Mohinder Verma
JAMMU, Oct 4: With the Cabinet accepting the proposal of the Power Development Department, the State has started march towards implementation of hydro-electric projects through universally accepted mode——Swiss Challenge Method. This will help the Government in tapping available power potential without making much effort and save the time in the preparation of Detailed Project Reports besides getting necessary clearances from different authorities at the Central Government level.
The Cabinet, which met under the chairmanship of Chief Minister, Omar Abdullah, also gave nod to the amendment in the J&K State Legislature Members Pension Act, 2011 in order to provide pension revision arrears to the former Legislators on the pattern of sitting Legislators.
Official sources told EXCELSIOR that after thorough discussion on the proposal of the Power Development Department, the Cabinet gave nod to the adoption of Swiss Challenge Method on pilot basis for the development of Parakachik-Panikher and Shutkari Kulan Hydro Electric Projects.
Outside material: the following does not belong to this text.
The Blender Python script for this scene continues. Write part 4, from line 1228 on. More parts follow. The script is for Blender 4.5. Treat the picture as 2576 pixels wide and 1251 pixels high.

The development of these projects will commence with preparation of DPR by M/s HCC for Parakachik-Panikher HEP and M/s S P Infra for Shutkari-Kulan HEP from whom the unsolicited proposal has been received at a capped cost of Rs 10 crore and Rs 4.45 crore respectively with the condition that these DPRs are bankable and as per the guidelines of Central Electricity Authority, sources said.
The DPR will get cleared by the developer from various agencies of the Government of India like CEA, Central Water Commission, Ministry of Environment and Forests as well as Indus Water Commission from Indus Water Treaty angle. The cost of the DPRs will not exceed 1% to 1.5% of total project cost subject to a maximum of Rs 10 crore and Rs 4.45 crore respectively.
“After the techno economic viability is ascertained on the basis of DPR, Managing Director Jammu and Kashmir State Power Development Corporation will obtain an offer from M/s HCC and M/s S P Infra for development of the respective projects on BOOT basis on the same parameters as that of Ratle——Upfront premium, free power to J&K and return of the project to JKSPDC after fixed duration”, sources informed.
Thereafter, the offer will be thrown open to qualified competitors through open bidding based on the DPRs and the originator will be asked to match the best offer so obtained. In the event of failure to match the best offer, M/s HCC and M/s SP Infra will be allowed to take an exit on reimbursement of the capped cost of DPR by the JKSPDC and the project will be awarded to the qualified competitor offering the best bid.
In response to a question, they said that in the event of the project turning out to be unviable (during preparation of DPR) necessitating abandonment of the activity, no liability whatsoever will accrue to the JKSPDC. “The progress on preparation of DPR will be closely monitored so that the same is completed within 24 months for Parakachik-Panikher and 15-18 months for Shutkari-Kulan”, sources added.
They said that this method is being used by many smaller States including Himachal Pradesh for the past several years and it is for the first time that Jammu and Kashmir would be adopting this universally acclaimed method. “This method would go long way in tapping the available power potential particularly in the shape of small projects, which can be completed much earlier than the big projects”, sources added.
According to the sources, Cabinet also gave nod to the amendment in the J&K State Legislature Members Pension Act, 2011 in order to provide pension revision arrears to the former Legislators on the pattern of sitting Legislators. “The Amendment Bill will be tabled during the ongoing session of State Legislature”, they added.